In fact, people tend to prefer to hear from brands through email. Seventy-two percent of people surveyed said they prefer companies to communicate via email over any other channel.

This lack of intrusion is unique to email. Imagine an ex that just won’t go away: They might have been interesting initially, but they got bland, boring, or were simply no longer a good fit. That’s what it can feel like to see ads online that aren’t relevant to you.

Take this scenario: A dad goes to a store’s website to check out the product page of a laptop he is considering buying his daughter. He sends the link to his daughter, who decides she wants a model with a faster processor. The dad takes his search elsewhere, but suddenly that original laptop store is following his digital footprint around the web. He scrolls past a Facebook ad for the machine, and notices a display ad for it on a blog he reads regularly. No doubt, retargeting and display ads have their relevance in a digital media mix. But oftentimes they just can’t compete with what email marketing can do for a business. In this case, the father has decided he is no longer interested, and yet the original laptop just can’t take a hint and let him get on with his day.

The potential intrusion of other sales channels doesn’t stop there. Not only do some online advertisements act like the ex who won’t stop begging for you back, but also they can seem like the weirdo you never asked for a relationship with in the first place. (Seeing right-side ads on Facebook for diapers when you don’t have kids can certainly be a headscratcher.)

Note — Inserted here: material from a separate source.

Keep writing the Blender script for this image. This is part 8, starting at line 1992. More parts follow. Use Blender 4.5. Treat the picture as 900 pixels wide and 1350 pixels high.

What’s worse is that some channels can be so thirsty that they can prevent you from getting information you actually want to see. It’s like having to dodge an overly flirty person when you’re just trying to get a drink. Websites might use video pop-ups when a user hits a page, essentially gating the content behind it. Additionally, brands on social media can feel out of place among a customer’s friends and family if they offer irrelevant content.

Because email is an opt-in marketing channel, its messages don’t feel so bothersome and unwanted. By signing up for your email list, your customers have opened their doors and invited you inside their online world.

Email Gets You Into the Pants of Your Customers

People are becoming increasingly attached to their phones. According to Pew research, 67 percent of cell phone owners check their phone for messages, alerts or calls even without a prompt, such as a vibration or ding, to do so. Forty-four percent of cell phone owners sleep with their phone nearby to make sure no update goes by unnoticed, and 29 percent of cell phone owners describe their device as “something they can’t imagine living without.”

Email, then, is a natural place to spend marketing dollars because customers seemingly will never be far from their phones. Therefore, emails literally get you in the pants of your customers—by putting you in their pockets. Your emails will follow them wherever they go simply because their cell phone follows them wherever they go.

Of course, it’s not enough for phones to physically be with your intended audience. People need to be checking their emails on their phones—and they are. In 2016, mobile open rates ballooned to 68 percent. Just four years before, open rates on mobile were at only 21 percent.

As the smart watch market continues to expand, more and more people will have their emails even closer to their body. With a simple flick of the wrist, an email can appear, ready to woo customers directly.

As a sales channel, email marketing can bring impressive results. It’s stood the test of internet time and doesn’t look to be going anywhere anytime soon. Say “I do” to email marketing, and you’ll be involved in one of your best long-term relationships.